Look in the data below for the line that contains "nv, ni = needles(rg, C, D, st, K, nl, nw);". Copy that line and the remaining lines exactly.

— start —

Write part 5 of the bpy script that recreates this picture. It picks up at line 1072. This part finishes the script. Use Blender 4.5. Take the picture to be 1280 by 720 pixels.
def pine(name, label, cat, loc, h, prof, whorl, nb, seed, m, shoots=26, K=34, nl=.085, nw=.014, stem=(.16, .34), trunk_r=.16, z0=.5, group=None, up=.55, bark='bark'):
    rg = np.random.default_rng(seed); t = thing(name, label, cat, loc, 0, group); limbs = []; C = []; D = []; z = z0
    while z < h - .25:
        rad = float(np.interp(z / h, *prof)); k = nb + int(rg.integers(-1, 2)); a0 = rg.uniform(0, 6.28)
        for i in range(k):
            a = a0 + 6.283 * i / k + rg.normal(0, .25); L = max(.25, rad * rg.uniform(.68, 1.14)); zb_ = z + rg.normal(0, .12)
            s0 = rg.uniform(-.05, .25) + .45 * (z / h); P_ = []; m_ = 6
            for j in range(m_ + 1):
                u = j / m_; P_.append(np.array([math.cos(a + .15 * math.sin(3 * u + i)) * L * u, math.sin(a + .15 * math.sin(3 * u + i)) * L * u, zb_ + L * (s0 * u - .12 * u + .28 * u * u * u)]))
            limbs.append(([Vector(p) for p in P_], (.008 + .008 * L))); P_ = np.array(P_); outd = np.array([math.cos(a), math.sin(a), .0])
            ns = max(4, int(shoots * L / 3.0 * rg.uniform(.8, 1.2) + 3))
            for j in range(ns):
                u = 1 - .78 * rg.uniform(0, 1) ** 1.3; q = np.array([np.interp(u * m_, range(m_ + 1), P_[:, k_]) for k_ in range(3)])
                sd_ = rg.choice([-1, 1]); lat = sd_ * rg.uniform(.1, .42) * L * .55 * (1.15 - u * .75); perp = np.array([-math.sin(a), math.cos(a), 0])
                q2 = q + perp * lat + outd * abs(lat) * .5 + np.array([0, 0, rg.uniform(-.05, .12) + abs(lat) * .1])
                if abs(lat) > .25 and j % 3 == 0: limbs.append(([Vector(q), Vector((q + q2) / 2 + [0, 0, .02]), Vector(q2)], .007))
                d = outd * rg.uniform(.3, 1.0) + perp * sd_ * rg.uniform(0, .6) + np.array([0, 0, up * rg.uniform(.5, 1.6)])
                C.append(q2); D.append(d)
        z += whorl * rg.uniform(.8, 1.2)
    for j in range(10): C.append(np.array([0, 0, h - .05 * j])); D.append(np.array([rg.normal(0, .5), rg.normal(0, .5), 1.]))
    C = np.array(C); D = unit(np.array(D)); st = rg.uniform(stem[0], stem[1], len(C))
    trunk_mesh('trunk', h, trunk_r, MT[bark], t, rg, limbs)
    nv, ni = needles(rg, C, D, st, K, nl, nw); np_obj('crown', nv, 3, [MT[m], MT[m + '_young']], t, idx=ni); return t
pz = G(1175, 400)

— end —

> **Result of this exercise**
    nv, ni = needles(rg, C, D, st, K, nl, nw); np_obj('crown', nv, 3, [MT[m], MT[m + '_young']], t, idx=ni); return t
pz = G(1175, 400)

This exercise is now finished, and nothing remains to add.